Sports
Nesvold steps down as Sioux head coach
Matthew Semisch
11/25/2014
After 24 years of coaching high school football and leading the Westhope-Newburg-Glenburn (W-N-G) Sioux for the past 18 years, Tom Nesvold is hanging up his whistle.
The long-time W-N-G head coach has decided to retire from coaching. He will remain in his teaching job at Westhope Public School (WPS), but he is choosing to step away from the Sioux football program he has brought to prominence.
Nesvold ends his time leading the W-N-G football program having ammassed a 109-59 record with the team. The Sioux won six region titles under him and reached the North Dakota state title games in 2012 and 2013.
They finished their 2014 season with an 8-2 record after falling 48-26 to Grant County-Flasher (GC-F) in the first round of the state playoffs on Oct. 25.
“You start winding things down after 24 years,” he said. “That’s a lot of time to be in anything, and I enjoyed the job and the kids, and I wouldn’t change anything about it.
“I’ve met some pretty special people in that job and have gotten to know a lot of parents, coaches, officials, and it’s been quite a ride. Like anything else though, there’s a time to end it.

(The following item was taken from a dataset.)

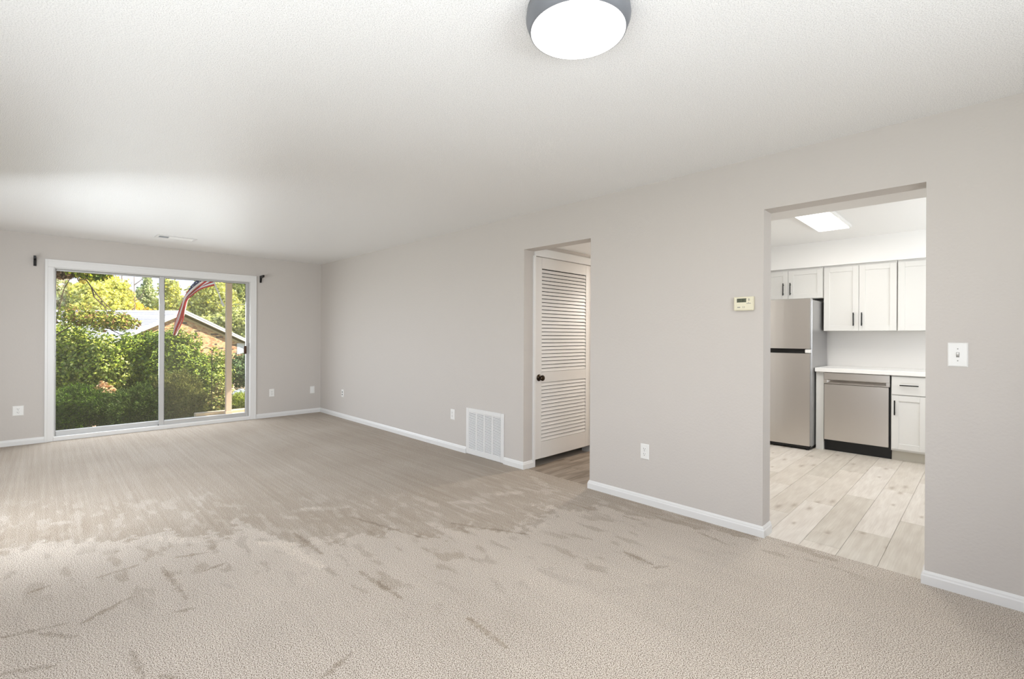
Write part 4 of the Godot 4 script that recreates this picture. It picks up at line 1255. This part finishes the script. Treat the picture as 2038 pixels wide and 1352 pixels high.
	prism(st, [Vector3(-1.8, 3.1, 2.3), Vector3(2.8, 3.1, 2.3), Vector3(0.5, 4.0, 2.3)], Vector3(0, 0, -4.6))
	obj("roof", st, M.siding, o)

func build_flag() -> void:
	var o := thing("flag", "red white and blue striped flag drooping from a white pole on the porch post", "flag", Vector3(-0.832, 1.79, -2.08))
	var base := o.position
	var st := ST()
	var foot := Vector3(-0.93, 1.815, -2.08) - base
	var head := Vector3(-1.14, 2.60, -2.36) - base
	tube(st, [foot, head], 0.011, 0.010, 10)
	obj("pole", st, M.pole_white, o)
	st = ST()
	tube(st, [foot - (head - foot).normalized() * 0.03, foot + (head - foot).normalized() * 0.07], 0.017, -1, 10)
	obj("socket", st, M.pole_white, o)
	# cloth between its lower and its upper edge, gathered into folds
	var lo := [Vector3(-1.02, 2.172, -2.27), Vector3(-1.114, 2.14, -2.338), Vector3(-1.212, 2.093, -2.436), Vector3(-1.31, 1.99, -2.533), Vector3(-1.396, 1.879, -2.617), Vector3(-1.415, 1.693, -2.636), Vector3(-1.44, 1.508, -2.662), Vector3(-1.486, 1.369, -2.707), Vector3(-1.532, 1.248, -2.752)]
	var up := [Vector3(-1.135, 2.585, -2.37), Vector3(-1.16, 2.47, -2.50), Vector3(-1.21, 2.34, -2.58), Vector3(-1.286, 2.205, -2.70), Vector3(-1.373, 1.996, -2.79), Vector3(-1.446, 1.778, -2.85), Vector3(-1.493, 1.607, -2.90), Vector3(-1.526, 1.455, -2.92), Vector3(-1.539, 1.256, -2.90)]
	var cl := Curve3D.new()
	var cu := Curve3D.new()
	for k in lo.size():
		var t := Vector3.ZERO
		if k > 0 and k < lo.size() - 1: t = (lo[k + 1] - lo[k - 1]) / 6.0
		cl.add_point(lo[k], -t, t)
		t = Vector3.ZERO
		if k > 0 and k < up.size() - 1: t = (up[k + 1] - up[k - 1]) / 6.0
		cu.add_point(up[k], -t, t)
	var nu := 40
	var nv := 39
	var grid := []
	for i in nu + 1:
		var u := float(i) / nu
		var a := cl.sample_baked(u * cl.get_baked_length(), true)
		var b := cu.sample_baked(u * cu.get_baked_length(), true)
		var row := []
		for j in nv + 1:
			var v := float(j) / nv
			var p := a.lerp(b, v)
			var amp := 0.07 * smoothstep(0.0, 0.35, u)
			p += Vector3(-0.703, 0, 0.711) * amp * sin(v * TAU * 2.5 + u * 2.0) * (0.4 + 0.6 * sin(PI * v))
			p += Vector3(0.711, 0, 0.703) * 0.016 * smoothstep(0.1, 0.5, u) * cos(v * TAU * 2.5 + u)
			row.append(p - base)
		grid.append(row)
	st = ST()
	st.set_smooth_group(1)
	for i in nu:
		for j in nv:
			for k in [[0, 0], [1, 1], [1, 0], [0, 0], [0, 1], [1, 1]]:
				st.set_uv(Vector2(float(i + k[0]) / nu, 1.0 - float(j + k[1]) / nv))
				st.add_vertex(grid[i + k[0]][j + k[1]])
	var im := Image.create(494, 260, false, Image.FORMAT_RGB8)
	for k in 13:
		im.fill_rect(Rect2i(0, k * 20, 494, 20), Color(0.74, 0.17, 0.20) if k % 2 == 0 else Color(0.95, 0.94, 0.92))
	im.fill_rect(Rect2i(0, 0, 198, 140), Color(0.20, 0.25, 0.44))
	for r in 9:
		for c in (6 if r % 2 == 0 else 5):
			var cx := 16 + c * 33 + (0 if r % 2 == 0 else 16)
			var cy := 14 + r * 14
			for dy in range(-5, 6):
				for dx in range(-5, 6):
					var ang := atan2(dx, -dy)
					var rad := 2.1 + 3.4 * pow(absf(cos(ang * 2.5)), 2.0)
					if Vector2(dx, dy).length() <= rad: im.set_pixel(cx + dx, cy + dy, Color(0.95, 0.95, 0.95))
	var m := mat("flag_cloth", Color(1, 1, 1), 0.8, 0.0, 0.2)
	m.albedo_texture = ImageTexture.create_from_image(im)
	m.backlight_enabled = true
	m.backlight = Color(0.5, 0.5, 0.5)
	m.cull_mode = BaseMaterial3D.CULL_DISABLED
	obj("cloth", st, m, o)

func build_house() -> void:
	# local axes: x along the gable, y up, z out of the gable; the peak of the brick is above the origin
	var o := thing("brick_house", "brick house with white-edged gable and pale shingle roof beyond the garden", "house", Vector3(1.198, -2.2, -18.689))
	o.basis = Basis(Vector3(0.7033, 0, -0.7109), Vector3.UP, Vector3(0.7109, 0, 0.7033))
	var H := 4.55
	var rs := 0.272
	var ls := 0.335
	var xr := 6.4
	var xl := -5.4
	var roof_y := func(x: float) -> float: return H - (rs * x if x > 0 else -ls * x)
	var st := ST()
	var outline := [Vector3(xl + 0.5, 0, 0), Vector3(xr - 0.5, 0, 0), Vector3(xr - 0.5, roof_y.call(xr - 0.5) - 0.22, 0), Vector3(0, H - 0.2, 0), Vector3(xl + 0.5, roof_y.call(xl + 0.5) - 0.22, 0)]
	prism(st, outline, Vector3(0, 0, -9.0))
	obj("wall", st, M.mortar, o)
	# bricks of the gable, a few thousand in running bond
	var bm := BoxMesh.new()
	bm.size = Vector3(0.2, 0.062, 0.03)
	bm.material = M.brick
	var mm := MultiMesh.new()
	mm.transform_format = MultiMesh.TRANSFORM_3D
	mm.use_colors = true
	mm.mesh = bm
	var put := []
	var r := 0
	var y := 0.9
	while y < H - 0.2:
		var x := -4.7 + (0.105 if r % 2 else 0.0)
		while x < 5.8:
			if y + 0.05 < float(roof_y.call(x)) - 0.2 and not (x > 4.55 and x < 5.75 and y > 2.25 and y < 3.0):
				put.append(Vector3(x, y, 0.008 + rng.randf() * 0.006))
			x += 0.21
		y += 0.075
		r += 1
	mm.instance_count = put.size()
	var tones := [Color(0.84, 0.66, 0.47), Color(0.78, 0.58, 0.42), Color(0.86, 0.71, 0.52), Color(0.73, 0.53, 0.39), Color(0.80, 0.65, 0.50), Color(0.88, 0.75, 0.55)]
	var darks := [Color(0.34, 0.28, 0.26), Color(0.44, 0.35, 0.31)]
	var run := 0
	for k in put.size():
		mm.set_instance_transform(k, Transform3D(Basis(), put[k]))
		if run == 0 and rng.randf() < 0.045: run = 1 + rng.randi() % 3
		var c: Color = darks[rng.randi() % 2] if run > 0 else tones[rng.randi() % tones.size()]
		run = maxi(0, run - 1)
		mm.set_instance_color(k, c.srgb_to_linear())
	var mi := MultiMeshInstance3D.new()
	mi.name = "bricks"
	mi.multimesh = mm
	mi.set_meta("kind", "stuff")
	o.add_child(mi, true)
	# roof: courses of shingles on both slopes
	for side in [[xr, 1.0], [xl, -1.0]]:
		st = ST()
		var n := 26
		for k in n:
			var x0: float = side[0] * k / n
			var x1: float = side[0] * (k + 1) / n
			var y0: float = roof_y.call(x0)
			var y1: float = roof_y.call(x1)
			var c := Vector3((x0 + x1) / 2, (y0 + y1) / 2 - 0.5, -4.5)
			poly(st, [Vector3(x0, y0 + 0.0, 0.3), Vector3(x1, y1 + 0.022, 0.3), Vector3(x1, y1 + 0.022, -11), Vector3(x0, y0, -11)], c)
			poly(st, [Vector3(x1, y1 + 0.022, 0.3), Vector3(x1, y1, 0.3), Vector3(x1, y1, -11), Vector3(x1, y1 + 0.022, -11)], c - Vector3(side[1], 0, 0))
		obj("shingle_courses", st, M.shingle, o).set_meta("kind", "stuff")
		st = ST()
		prism(st, [Vector3(0, H - 0.02, 0.28), Vector3(side[0], float(roof_y.call(side[0])) - 0.02, 0.28), Vector3(side[0], float(roof_y.call(side[0])) - 0.06, 0.28), Vector3(0, H - 0.06, 0.28)], Vector3(0, 0, -11.2))
		obj("soffit", st, M.soffit_tan, o)
		st = ST()
		prism(st, [Vector3(0, H + 0.02, 0.28), Vector3(side[0], float(roof_y.call(side[0])) + 0.02, 0.28), Vector3(side[0], float(roof_y.call(side[0])) - 0.15, 0.28), Vector3(0, H - 0.15, 0.28)], Vector3(0, 0, 0.025))
		prism(st, [Vector3(0, H + 0.02, 0.305), Vector3(side[0], float(roof_y.call(side[0])) + 0.02, 0.305), Vector3(side[0], float(roof_y.call(side[0])) - 0.05, 0.305), Vector3(0, H - 0.05, 0.305)], Vector3(0, 0, 0.02))
		obj("rake_board", st, M.rake_white, o)
		st = ST()
		prism(st, [Vector3(0, H - 0.17, 0.0), Vector3(side[0] * 0.9, float(roof_y.call(side[0] * 0.9)) - 0.17, 0.0), Vector3(side[0] * 0.9, float(roof_y.call(side[0] * 0.9)) - 0.28, 0.0), Vector3(0, H - 0.28, 0.0)], Vector3(0, 0, 0.03))
		obj("frieze_board", st, M.soffit_tan, o)
	# small white window
	var w := obj("window", one_box(Vector3(4.66, 2.33, 0.0), Vector3(5.65, 2.93, 0.04), 0.01), M.rake_white, o)
	obj("head_trim", one_box(Vector3(4.6, 2.85, 0.04), Vector3(5.7, 2.94, 0.07), 0.01), M.rake_white, w)
	for k in 4:
		st = ST()
		box(st, Vector3(4.74, 2.37 + k * 0.12, 0.04), Vector3(5.57, 2.47 + k * 0.12, 0.055), 0.004)
		obj("slat", st, M.rake_white, w)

“There’s never a totally good time to end it,” he continued, “But you just do what you set out to and move on.”
Nesvold’s assistant coaches and WPS administrators knew of his intentions the week before the playoff game against GC-F. He then told his players after the game that he would be stepping down.
Resigning, Nesvold said, was something he decided upon before the Sioux’s 2014 season began.
“I finally made up my mind before the start of the season on what I was going to do,” he said. “It certainly had nothing to do with outcomes with the football team, but it kind of creeps into your mind that you have to know when the time is to hang it up.”
Taking over for Nesvold will be a pair of co-head coaches. Layne Fluhrer and Anthony Lee will share those duties going forward.
Fluhrer and Lee were assistant coaches under Nesvold. Lee has been W-N-G’s defensive coordinator, while Fluhrer has helped run the Sioux’s offense.
Fluhrer also serves as WPS’s athletic director as well as the head coach of Westhope-Newburg-Bottineau’s (W-N-B) softball team.
As for Sioux football, continuity within the coaching ranks will be key.
What’s perhaps even better, however, is that Nesvold is leaving the cupboard well-stocked for his successors.
W-N-G loses six seniors from its 2014 roster. Much of the Sioux’s nucleus on both sides of the ball, though, will be back next year as the team moves back from nine-man football to 11-man.
“You want to leave some horses in the barn, so to speak,” Nesvold said. “They’ll do just fine, and a lot of it has to do with the coaches that are in place right now, and they’re ready to go.”
Fluhrer and Lee, Nesvold said, were natural choices to take the reins.
“It was kind of obvious,” Nesvold stated. “Westhope is leading the program, so generally the coach or coaches are going to be from Westhope no matter what, but it’s also how they’ve been working together already.
They’ve always had a good coaching partnership, so the team will be just fine under those guys.”
Nesvold joked that he has forgotten what it’s like to watch football as a fan. He told his players after their playoff loss, however, that while he’s stepping down as a coach, he’ll be close behind the team in the tight stands at Westhope’s field.
“I just told the kids when they found out in the locker room,” he said, “That I’m not dying but just moving four feet back.”
Nesvold was also quick to acknowledge the team’s large community support.
“I want to send a thank you out,” he said, “to all the parents and the players and the coaches and everyone that’s made my life as a football coach easy.
“That so many people have done that is quite a tribute, I think, to this community and to this area we’re living in.”